Cohabitation Agreement

Co-owners who are in a relationship may choose to enter into a Cohabitation Agreement, a more comprehensive document to deal with the way in which property is to be held, as well as to cover day-to-day matters such as household outgoings, repairs or improvements to the property. This document could also govern the arrangements should the relationship break down.

If you intend to ‘tie the knot’ soon and would like to protect your own assets and financial contributions in a similar way, a Prenuptial or Pre Civil-Partnership Agreement may be appropriate.

Although not automatically binding on the courts, these agreements are usually followed by the court, providing certain criteria are met.

It is vital each co-owner makes a Will setting out what is to happen to their share in the property on their death. It is also recommended that a restriction be entered on the title to the property at the Land Registry to protect the value of any deceased’s co-owner’s share in the property on their death.


No matter which type of joint ownership is chosen, each and every co-owner will be liable to the mortgage lender for the full amount of money owed on the mortgage.

Converting from Joint Ownership to Ownership in Common

It is possible to convert joint ownership into ownership in common at any time by one co-owner giving notice to the other and to the Land Registry. The general rule when this conversion takes place is that the property is owned in equal shares (or in unequal shares only if all co-owners agree).
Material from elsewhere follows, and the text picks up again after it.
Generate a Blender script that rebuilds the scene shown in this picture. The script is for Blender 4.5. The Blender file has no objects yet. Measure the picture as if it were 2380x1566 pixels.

However, it is also important to note that in disputes between co-owners the court can make an order stating that the co-owners are entitled to unequal shares. In these circumstances the court will specify what those shares are to be.

Separate advice

If you cannot immediately agree on how to proceed, we strongly advise that you should each seek advice from separate solicitors on what is the best way to proceed in your circumstances.